Abemama is at Capestang – a minor British colony – about 80% of the way along the Atlantic to Med canal route. We are also approaching the half time whistle for this summer’s cruise. We seem to be dawdling, but we have no real priority other than pleasure and the log shows that this is where we were on the same date last year.

You can never run a long cruise to a strict timetable. An injury to a crew member means that we shall stay here until the malady is cured. We have a vertical quay (no tree roots to snag on bilge keels) and – at this time of year, – water and electricity are free, as long as you do not abuse, or outstay your welcome. We are also among friends made on previous trips, so have support if we need it.

Typically, on Friday, John and Rose Soper (first met in 1993 on their boat French Mistress at Addaya) stopped by to take us away from the canal to a vineyard miles out in the country. There we were able to buy a good red Merlot (12.5% by volume) at the incredible price of 90fr for a 10 litre ‘bag in box’ ie a very acceptable, thick dark red, not blended, for 90p a litre. Gordon Brown eat your heart out.

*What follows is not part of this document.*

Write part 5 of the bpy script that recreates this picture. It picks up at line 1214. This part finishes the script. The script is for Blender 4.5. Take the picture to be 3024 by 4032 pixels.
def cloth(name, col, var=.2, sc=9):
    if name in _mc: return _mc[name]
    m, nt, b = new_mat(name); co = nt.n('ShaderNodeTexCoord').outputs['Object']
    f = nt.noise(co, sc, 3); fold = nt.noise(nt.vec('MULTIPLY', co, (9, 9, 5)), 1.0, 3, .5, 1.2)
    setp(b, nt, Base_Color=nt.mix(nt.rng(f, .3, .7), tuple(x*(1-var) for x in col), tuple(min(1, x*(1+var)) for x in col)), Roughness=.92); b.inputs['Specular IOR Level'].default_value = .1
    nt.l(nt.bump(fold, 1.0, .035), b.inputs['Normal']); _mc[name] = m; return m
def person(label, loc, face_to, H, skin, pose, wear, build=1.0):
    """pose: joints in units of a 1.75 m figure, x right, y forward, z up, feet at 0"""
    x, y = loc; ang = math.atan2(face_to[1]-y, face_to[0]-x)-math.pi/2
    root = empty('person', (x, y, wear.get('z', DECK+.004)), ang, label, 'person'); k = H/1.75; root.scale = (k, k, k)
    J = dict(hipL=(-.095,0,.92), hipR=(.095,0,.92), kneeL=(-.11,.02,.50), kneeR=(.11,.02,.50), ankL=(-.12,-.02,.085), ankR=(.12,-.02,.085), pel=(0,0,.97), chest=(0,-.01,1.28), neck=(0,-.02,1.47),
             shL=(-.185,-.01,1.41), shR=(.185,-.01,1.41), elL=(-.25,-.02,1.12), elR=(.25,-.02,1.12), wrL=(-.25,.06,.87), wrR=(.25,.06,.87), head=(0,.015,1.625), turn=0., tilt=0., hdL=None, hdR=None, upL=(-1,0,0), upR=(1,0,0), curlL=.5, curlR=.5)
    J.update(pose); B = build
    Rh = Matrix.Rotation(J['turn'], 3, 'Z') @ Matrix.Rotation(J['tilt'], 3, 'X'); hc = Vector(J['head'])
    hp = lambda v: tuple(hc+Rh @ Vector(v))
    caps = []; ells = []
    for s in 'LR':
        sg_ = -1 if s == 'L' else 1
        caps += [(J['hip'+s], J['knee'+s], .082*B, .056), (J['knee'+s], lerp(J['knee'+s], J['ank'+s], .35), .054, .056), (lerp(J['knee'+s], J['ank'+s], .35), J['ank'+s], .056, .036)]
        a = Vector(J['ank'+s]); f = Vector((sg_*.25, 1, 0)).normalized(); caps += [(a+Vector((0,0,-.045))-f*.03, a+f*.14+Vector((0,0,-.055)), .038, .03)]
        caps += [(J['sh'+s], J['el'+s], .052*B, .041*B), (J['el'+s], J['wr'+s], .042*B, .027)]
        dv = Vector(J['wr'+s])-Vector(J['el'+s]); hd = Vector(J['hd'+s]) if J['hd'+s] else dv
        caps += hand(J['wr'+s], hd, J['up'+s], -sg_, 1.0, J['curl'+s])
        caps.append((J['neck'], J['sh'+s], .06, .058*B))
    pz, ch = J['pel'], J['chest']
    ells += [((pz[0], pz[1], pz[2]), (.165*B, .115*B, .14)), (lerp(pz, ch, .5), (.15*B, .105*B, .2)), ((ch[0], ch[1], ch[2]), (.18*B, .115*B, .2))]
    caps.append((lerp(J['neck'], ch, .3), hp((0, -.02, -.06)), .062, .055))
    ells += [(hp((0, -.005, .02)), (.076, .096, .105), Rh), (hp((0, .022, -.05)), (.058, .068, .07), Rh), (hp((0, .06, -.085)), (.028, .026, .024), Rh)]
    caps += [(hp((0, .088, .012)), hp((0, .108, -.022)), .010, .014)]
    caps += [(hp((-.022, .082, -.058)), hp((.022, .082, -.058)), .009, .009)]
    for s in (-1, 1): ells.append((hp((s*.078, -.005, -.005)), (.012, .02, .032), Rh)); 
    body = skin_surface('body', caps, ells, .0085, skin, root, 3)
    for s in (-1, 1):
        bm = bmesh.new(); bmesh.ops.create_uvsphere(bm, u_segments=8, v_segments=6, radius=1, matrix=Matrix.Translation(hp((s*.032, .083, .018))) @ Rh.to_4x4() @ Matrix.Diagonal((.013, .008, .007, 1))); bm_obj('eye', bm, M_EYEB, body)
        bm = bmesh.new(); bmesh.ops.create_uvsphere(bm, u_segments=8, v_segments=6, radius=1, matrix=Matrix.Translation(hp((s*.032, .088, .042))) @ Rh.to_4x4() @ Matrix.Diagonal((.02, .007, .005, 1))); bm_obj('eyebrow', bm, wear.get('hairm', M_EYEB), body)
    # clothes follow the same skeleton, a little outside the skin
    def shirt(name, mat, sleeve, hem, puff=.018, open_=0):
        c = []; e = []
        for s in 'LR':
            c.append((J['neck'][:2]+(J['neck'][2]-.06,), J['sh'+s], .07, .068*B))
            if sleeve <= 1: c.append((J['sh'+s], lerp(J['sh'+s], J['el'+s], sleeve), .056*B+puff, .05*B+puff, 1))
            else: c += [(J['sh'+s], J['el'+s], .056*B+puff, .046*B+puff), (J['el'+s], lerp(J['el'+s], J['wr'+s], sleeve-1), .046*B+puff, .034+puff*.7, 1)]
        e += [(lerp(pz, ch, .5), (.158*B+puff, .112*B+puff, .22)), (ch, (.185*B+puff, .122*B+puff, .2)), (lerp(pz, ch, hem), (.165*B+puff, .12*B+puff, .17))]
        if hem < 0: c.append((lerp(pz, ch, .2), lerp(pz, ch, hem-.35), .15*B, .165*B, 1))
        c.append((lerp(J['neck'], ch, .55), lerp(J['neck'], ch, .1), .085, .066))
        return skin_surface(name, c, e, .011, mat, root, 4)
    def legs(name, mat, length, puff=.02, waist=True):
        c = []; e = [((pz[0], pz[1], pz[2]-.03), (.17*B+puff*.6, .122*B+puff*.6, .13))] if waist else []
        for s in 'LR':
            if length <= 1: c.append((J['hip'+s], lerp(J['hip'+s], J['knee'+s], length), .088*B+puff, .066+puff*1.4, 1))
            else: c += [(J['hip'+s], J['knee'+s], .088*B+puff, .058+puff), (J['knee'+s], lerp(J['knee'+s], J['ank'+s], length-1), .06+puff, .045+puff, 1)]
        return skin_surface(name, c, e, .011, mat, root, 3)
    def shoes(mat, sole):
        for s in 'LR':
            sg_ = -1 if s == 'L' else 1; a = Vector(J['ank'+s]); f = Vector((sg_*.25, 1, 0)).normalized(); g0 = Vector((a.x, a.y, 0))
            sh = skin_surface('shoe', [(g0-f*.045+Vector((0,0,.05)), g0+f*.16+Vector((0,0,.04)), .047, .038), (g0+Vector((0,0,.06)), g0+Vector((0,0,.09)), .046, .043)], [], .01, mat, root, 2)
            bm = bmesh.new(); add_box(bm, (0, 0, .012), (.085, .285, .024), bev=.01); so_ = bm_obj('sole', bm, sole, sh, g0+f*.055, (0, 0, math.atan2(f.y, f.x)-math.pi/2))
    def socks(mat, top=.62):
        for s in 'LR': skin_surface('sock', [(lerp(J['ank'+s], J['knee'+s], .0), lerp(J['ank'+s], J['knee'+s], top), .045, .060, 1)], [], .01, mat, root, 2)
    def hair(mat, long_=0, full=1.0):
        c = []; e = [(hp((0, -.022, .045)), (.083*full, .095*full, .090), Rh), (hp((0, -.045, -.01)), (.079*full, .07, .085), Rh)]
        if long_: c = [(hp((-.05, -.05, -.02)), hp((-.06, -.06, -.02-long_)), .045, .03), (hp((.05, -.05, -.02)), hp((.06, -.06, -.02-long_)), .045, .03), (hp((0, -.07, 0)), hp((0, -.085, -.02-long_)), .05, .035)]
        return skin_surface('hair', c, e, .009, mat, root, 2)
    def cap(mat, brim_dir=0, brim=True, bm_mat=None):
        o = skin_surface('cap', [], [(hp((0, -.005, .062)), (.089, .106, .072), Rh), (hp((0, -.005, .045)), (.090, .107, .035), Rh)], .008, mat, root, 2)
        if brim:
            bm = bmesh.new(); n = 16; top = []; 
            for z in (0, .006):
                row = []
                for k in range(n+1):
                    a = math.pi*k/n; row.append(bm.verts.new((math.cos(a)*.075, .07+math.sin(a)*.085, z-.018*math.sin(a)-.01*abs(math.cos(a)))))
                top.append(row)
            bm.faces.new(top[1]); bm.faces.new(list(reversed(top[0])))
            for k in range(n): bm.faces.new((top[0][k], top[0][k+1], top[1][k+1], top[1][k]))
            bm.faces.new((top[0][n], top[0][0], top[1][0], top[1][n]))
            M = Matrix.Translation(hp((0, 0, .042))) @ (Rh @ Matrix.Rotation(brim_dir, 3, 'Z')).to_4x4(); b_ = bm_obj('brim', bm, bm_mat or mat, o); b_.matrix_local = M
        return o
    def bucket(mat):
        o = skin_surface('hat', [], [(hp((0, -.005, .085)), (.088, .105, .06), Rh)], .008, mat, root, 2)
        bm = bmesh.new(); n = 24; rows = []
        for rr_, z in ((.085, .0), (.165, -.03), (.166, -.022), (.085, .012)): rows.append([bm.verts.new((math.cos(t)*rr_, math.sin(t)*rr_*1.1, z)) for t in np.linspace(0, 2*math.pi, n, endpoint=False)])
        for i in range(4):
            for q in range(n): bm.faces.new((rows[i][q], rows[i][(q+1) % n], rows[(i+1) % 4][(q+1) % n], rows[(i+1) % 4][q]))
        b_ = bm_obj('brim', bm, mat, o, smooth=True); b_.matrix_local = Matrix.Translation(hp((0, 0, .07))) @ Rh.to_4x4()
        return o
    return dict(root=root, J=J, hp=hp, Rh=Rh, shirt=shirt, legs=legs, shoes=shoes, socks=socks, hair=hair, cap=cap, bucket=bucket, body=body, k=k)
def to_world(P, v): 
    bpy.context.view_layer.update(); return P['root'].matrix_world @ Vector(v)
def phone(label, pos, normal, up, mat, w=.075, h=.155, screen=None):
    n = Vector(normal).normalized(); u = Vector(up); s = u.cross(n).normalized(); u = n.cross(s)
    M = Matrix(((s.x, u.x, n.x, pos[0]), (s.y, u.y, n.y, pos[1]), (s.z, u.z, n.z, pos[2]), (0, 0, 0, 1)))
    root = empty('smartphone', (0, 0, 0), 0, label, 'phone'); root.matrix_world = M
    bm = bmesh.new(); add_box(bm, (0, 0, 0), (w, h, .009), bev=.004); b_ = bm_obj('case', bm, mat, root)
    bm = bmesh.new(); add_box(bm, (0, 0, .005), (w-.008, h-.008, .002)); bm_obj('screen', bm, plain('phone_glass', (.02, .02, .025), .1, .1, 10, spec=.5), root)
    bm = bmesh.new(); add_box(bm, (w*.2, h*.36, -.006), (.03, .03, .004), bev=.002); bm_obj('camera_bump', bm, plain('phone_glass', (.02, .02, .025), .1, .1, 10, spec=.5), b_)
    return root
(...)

Sadly, we have witnessed a number of accidents this year. On a hot day, a Belgian skipper filled his petrol tank from jerry cans. When he started his engine, there was a huge explosion and a badly burned lady. Last week, a British skipper overturned a boarding plank and severely damaged a kneecap in the fall. Even before this, petrol engines and boarding planks were not my favourite gear. If we need a plank, we are moored in the wrong place. But the events show that even in the calm of the canals, boats are still an adventure connoting risk.

The enforced stopover will let us get some money earning and boat jobs done – notably the engine. Before the new injectors had bedded in, back in April, our BMC 2.2 was needing 40secs of pre heat and then started lazily. Now, on all fresh fuel and in a warmer climate, 20 secs does the job and all 4 cylinders crack in together. The BMC is very air sensitive and we have picked up one of those irritants which means that if we do not start for 3 days, we have to bleed a couple of injectors. If air is getting in, fuel must be coming out, so finding a micro leak around the lift pump might have done the trick. With mains available for charging, we can give it a 3 day rest to verify.

Several years back, we made enquiries about the price of a fitted awning for the cockpit. Frightening. So, Rita made one from an old tent roof and some plumbers lightweight piping and joiners. It is one of the best bits of kit we have ever had. Yesterday it rained all day, but we were still able to sit and dine outside in a dry cockpit. Today is sunny and hot, so we shall demolish our duck, Toulouse sausage, salads and Terre Noire Rouge in the shade.

All cruises have problems, but life could be a lot worse.